For the ultimate in total privacy, guests can reserve Nooki Nooki Island for the day where you are delivered to an ultimate fantasy of your own making. The staff will prepare a gourmet lunch in the style of a Robinson Crusoe adventure and of course champagne, champagne and more champagne — to help create a day you will never forget.

Ah, then there is the food. The chef continually impresses guests with gastronomic feats of international culinary splendor — lobster cooked in terra cotta pipes, Indian curies, Mongolian barbecue, wood-fired pizzas, sushi, Thai fare and more — all accompanied by fine champagnes and wines from the extensive wine cellar.

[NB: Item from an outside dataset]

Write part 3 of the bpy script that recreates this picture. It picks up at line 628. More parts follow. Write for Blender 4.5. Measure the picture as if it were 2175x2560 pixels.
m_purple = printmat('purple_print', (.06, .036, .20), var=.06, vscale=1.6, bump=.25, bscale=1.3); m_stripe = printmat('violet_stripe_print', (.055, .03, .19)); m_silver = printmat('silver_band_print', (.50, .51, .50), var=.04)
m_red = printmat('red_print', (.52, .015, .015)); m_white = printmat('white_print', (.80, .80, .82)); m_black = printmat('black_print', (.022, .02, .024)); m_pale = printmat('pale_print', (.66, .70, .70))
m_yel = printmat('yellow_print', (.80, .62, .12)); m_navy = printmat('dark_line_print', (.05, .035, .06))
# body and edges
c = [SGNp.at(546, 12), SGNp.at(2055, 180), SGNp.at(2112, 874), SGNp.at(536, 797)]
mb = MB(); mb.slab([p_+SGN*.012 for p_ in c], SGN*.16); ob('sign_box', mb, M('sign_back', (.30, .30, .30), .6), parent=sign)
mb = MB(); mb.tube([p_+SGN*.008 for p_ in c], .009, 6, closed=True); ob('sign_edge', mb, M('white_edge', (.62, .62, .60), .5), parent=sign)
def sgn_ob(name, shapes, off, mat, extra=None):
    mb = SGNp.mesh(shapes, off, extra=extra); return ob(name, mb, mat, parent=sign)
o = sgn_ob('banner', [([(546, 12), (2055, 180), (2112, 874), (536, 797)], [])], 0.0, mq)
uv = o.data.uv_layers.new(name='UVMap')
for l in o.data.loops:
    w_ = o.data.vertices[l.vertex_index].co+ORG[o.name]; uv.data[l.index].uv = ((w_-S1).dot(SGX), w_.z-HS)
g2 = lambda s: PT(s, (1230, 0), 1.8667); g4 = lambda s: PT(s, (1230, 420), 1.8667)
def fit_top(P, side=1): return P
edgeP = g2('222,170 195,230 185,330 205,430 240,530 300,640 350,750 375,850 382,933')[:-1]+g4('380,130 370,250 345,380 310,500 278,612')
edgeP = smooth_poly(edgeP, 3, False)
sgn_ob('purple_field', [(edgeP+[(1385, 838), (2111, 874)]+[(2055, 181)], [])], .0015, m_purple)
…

And, the communal dining brings guests together for some of the best parties on Fiji, unless you prefer a candle-lit dinner on your own private terrace.

Guests leave with genuine regret as the art of escape has never been done better. As the poet Rupert Brooke recounted in 1913, "The sunsets here! The colour of the water over the reefs! Fiji in moonlight is like nothing else in this world or the next." Believe it... because it's true.